# [GIVEN EXERCISE]
Gather the lines from the material that contain "this".

(Recorded data)
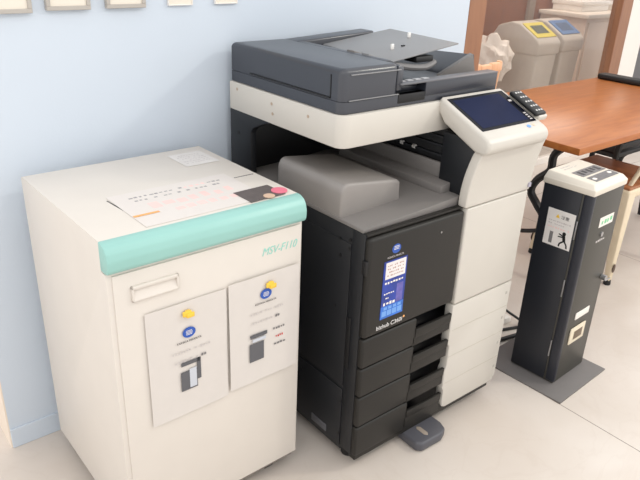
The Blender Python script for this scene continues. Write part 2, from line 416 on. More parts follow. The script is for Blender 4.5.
lb = obj('price_label', rbox(-0.03, 0.03, -0.004, 0.004, 0, 0.0006), ORANGE, smooth=False)
lb.location = (-0.480, -0.462, BH + 0.0020); tag(lb, 'short orange strip on the lower left corner of the large shredder lid notice', 'tape')
lb.name = 'tape_strip'

# two A4 notices in clear sleeves on the door
def sleeve(name, label, u0, z0, w_, h_, tilt, kind):
    t = thing(name, label, 'notice', (BX + u0, BY + df - 0.006, z0), BR_)
    t.rotation_euler = (0, tilt, BR_)
    # gently bowed sheet
    bm = bmesh.new(); nx, nz = 10, 12; F = []; B = []
    for j in range(nz + 1):
        for i in range(nx + 1):
            u = i / nx; v = j / nz
            d = 0.0015 + 0.002 * math.sin(u * 3.1) * (1 - v) ** 2 + 0.0007 * math.sin(u * 9 + v * 5)
            F.append(bm.verts.new((u * w_, -d - 0.0006, v * h_))); B.append(bm.verts.new((u * w_, -d, v * h_)))
    I = lambda i, j: j * (nx + 1) + i
    for j in range(nz):
        for i in range(nx):
            bm.faces.new((F[I(i, j)], F[I(i + 1, j)], F[I(i + 1, j + 1)], F[I(i, j + 1)]))
            bm.faces.new((B[I(i, j)], B[I(i, j + 1)], B[I(i + 1, j + 1)], B[I(i + 1, j)]))
    for j in range(nz):
        for i in (0, nx): bm.faces.new((F[I(i, j)], F[I(i, j + 1)], B[I(i, j + 1)], B[I(i, j)]))
    for i in range(nx):
        for j in (0, nz): bm.faces.new((F[I(i, j)], F[I(i + 1, j)], B[I(i + 1, j)], B[I(i, j)]))
    bmesh.ops.recalc_face_normals(bm, faces=bm.faces)
    obj('sleeve', bm, PAPER, t, local=True)
    O = (0, -0.0052, 0)
    cx = w_ / 2
    # yellow clip
    zt = h_ - (0.028 if kind == 0 else 0.030)
    yx = cx - 0.002 if kind == 0 else cx + 0.012
    bm = disc(O, X, Z, yx, zt, 0.010, 0.004, 6); rbox(yx - 0.013, yx + 0.009, -0.010, -0.006, zt - 0.006, zt + 0.007, 0.0015, bm=bm)
    rbox(yx - 0.004, yx + 0.015, -0.012, -0.008, zt - 0.010, zt + 0.002, 0.0015, bm=bm)
    obj('magnet', bm, YELLOW, t, local=True, label='yellow magnet')
    zl = h_ - (0.078 if kind == 0 else 0.052)
    bm = disc(O, X, Z, cx + (0.0 if kind == 0 else 0.0), zl, 0.0165, 0.0004, 24, ry=0.0135)
    lg = obj('globe_logo', bm, BLUE, t, local=True, smooth=False)
    bm = new()
    for k in range(4): patch(bm, (0, -0.0057, 0), X, Z, cx - 0.009 + 0.0012 * abs(k - 1.5), cx + 0.009 - 0.0012 * abs(k - 1.5), zl - 0.006 + k * 0.0033, zl - 0.0048 + k * 0.0033, 0.0002)
    obj('globe_lines', bm, WHITE, lg, local=True, smooth=False)
    text('lettering', 'KONICA MINOLTA', INKD, t, (cx, -0.0052, zl - 0.022), X, Z, 0.0048, 0.062, local=True)
    bm = Lines()
    glyphline(bm, O, X, Z, cx - 0.045, cx + 0.055, zl - 0.047, 0.006, 0.9, 31 + kind)
    glyphline(bm, O, X, Z, cx - 0.040, cx + 0.022, zl - 0.072, 0.006, 0.9, 33 + kind)
    obj('small_print', bm, PALEINK, t, local=True, smooth=False)
    bm = Lines(); glyphline(bm, O, X, Z, cx + 0.028, cx + 0.042, zl - 0.072, 0.008, 1, 35, 2)
    obj('bold_print', bm, INK, t, local=True, smooth=False)
    # small printed picture of a copier
    px = cx if kind == 0 else cx - 0.022; pz = (0.068 if kind == 0 else 0.062)
    bm = new(); patch(bm, O, X, Z, px - 0.026, px + 0.016, pz, pz + 0.052); patch(bm, O, X, Z, px - 0.024, px + 0.026, pz + 0.068, pz + 0.078)
    if kind == 0: patch(bm, O, X, Z, px + 0.016, px + 0.026, pz + 0.02, pz + 0.078)
    pic = obj('copier_picture', bm, mat('picture_grey', (92, 92, 96), 0.6), t, local=True, smooth=False)
    bm = new(); patch(bm, (0, -0.0057, 0), X, Z, px - 0.004, px + 0.014, pz + 0.004, pz + 0.056, 0.0002) if kind == 0 else patch(bm, (0, -0.0057, 0), X, Z, px - 0.018, px + 0.022, pz + 0.056, pz + 0.065, 0.0002)
    obj('copier_picture_panel', bm, mat('picture_pale', (196, 200, 208), 0.6), pic, local=True, smooth=False)
    if kind == 1:
        bm = Lines(); glyphline(bm, O, X, Z, cx + 0.022, cx + 0.06, pz + 0.074, 0.008, 1, 41, 5); glyphline(bm, O, X, Z, cx + 0.025, cx + 0.062, pz + 0.028, 0.008, 1, 43, 4)
        obj('side_print', bm, INK, t, local=True, smooth=False)
        bm = Lines(); glyphline(bm, O, X, Z, cx + 0.03, cx + 0.055, pz + 0.05, 0.009, 1, 42, 4)
        obj('red_print', bm, REDDOT, t, local=True, smooth=False)
    return t
sleeve('notice_sheet', 'left A4 notice in clear sleeve on shredder door, copier picture in the centre', 0.079, 0.362, 0.202, 0.300, 0.0, 0)
sleeve('notice_sheet', 'right A4 notice in clear sleeve on shredder door, with small red print', 0.286, 0.372, 0.206, 0.296, 0.0, 1)

# ================================================================ COPIER
cp = thing('photocopier', 'large floor-standing copier with charcoal front, cream panels and document feeder', 'photocopier', (0.307, -0.35, 0))
F = -0.671; W = 0.618; XP = 0.358
# lower chassis
bm = rbox(0.0, W, F + 0.062, -0.03, 0.035, 0.742, 0.004)
obj('chassis', bm, DARKSIDE, cp)
bm = new()
rbox(-0.003, 0.0, F + 0.067, -0.05, 0.262, 0.70, 0.001, bm=bm)
rbox(-0.003, 0.0, F + 0.067, -0.05, 0.05, 0.250, 0.001, bm=bm)
side = obj('side_cover', bm, DARKSIDE, cp)
bm = new()
for y, z in ((-0.60, 0.71), (-0.56, 0.70), (-0.60, 0.685), (-0.565, 0.655), (-0.555, 0.50), (-0.60, 0.205), (-0.42, 0.215), (-0.6, 0.09)):
    obj('screw', disc((-0.0032, 0, 0), (0, -1, 0), Z, -y, z, 0.0045, 0.0012, 10), BLACK, side, smooth=False)
bm.free()
obj('side_slot', rbox(-0.004, -0.002, -0.622, -0.606, 0.33, 0.49, 0.0008), BLACK, side)
bm = rbox(-0.0045, -0.002, -0.545, -0.475, 0.060, 0.085, 0.0008); obj('side_recess', bm, mat('recess_grey', (92, 92, 96)), side)
# front corner hinge plate with notch
bm = prism([(F + 0.065, 0.742), (F + 0.065, 0.050), (F + 0.018, 0.050), (F + 0.018, 0.742)], 'x', -0.0015, 0.012, 0.0005)
obj('hinge_plate', bm, DARKSIDE, cp)
# front door
door2 = obj('front_door', rbox(0.0, XP - 0.003, F, F + 0.024, 0.446, 0.735, 0.009, 3), DARKFRONT, cp)
obj('door_notch', rbox(-0.006, 0.010, F + 0.004, F + 0.02, 0.635, 0.675, 0.002), BLACK, door2)
obj('rim', rbox(0.002, XP, F + 0.012, F + 0.028, 0.7365, 0.744, 0.002), DARKFRONT, cp)
obj('door_pin', disc((0, F, 0), X, Z, 0.262, 0.693, 0.003, 0.0015, 10), STEEL, door2)
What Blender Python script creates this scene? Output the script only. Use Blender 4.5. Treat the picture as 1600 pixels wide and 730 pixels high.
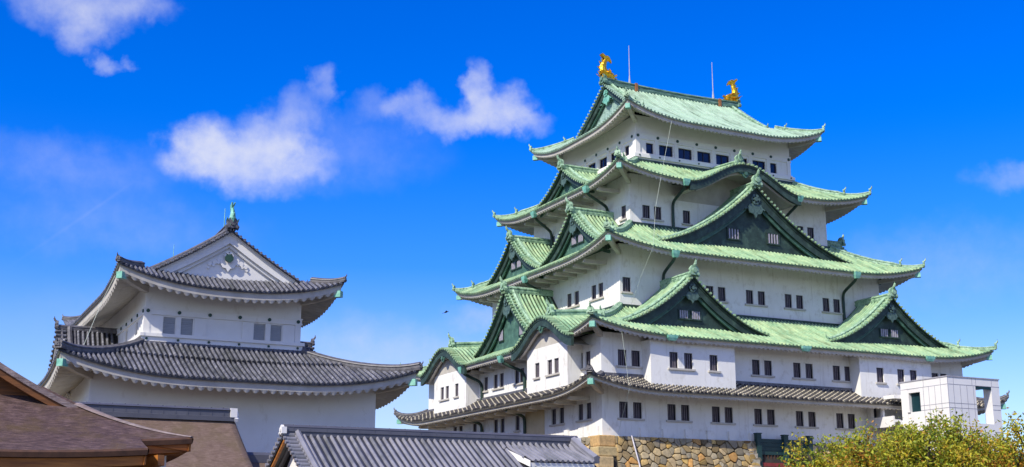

# [WRITTEN SOLUTION]
The Blender Python script for this scene continues. Write part 2, from line 416 on. More parts follow. The script is for Blender 4.5.
What Blender Python script creates this scene? Output the script only. Use Blender 4.5. Treat the picture as 1600 pixels wide and 730 pixels high.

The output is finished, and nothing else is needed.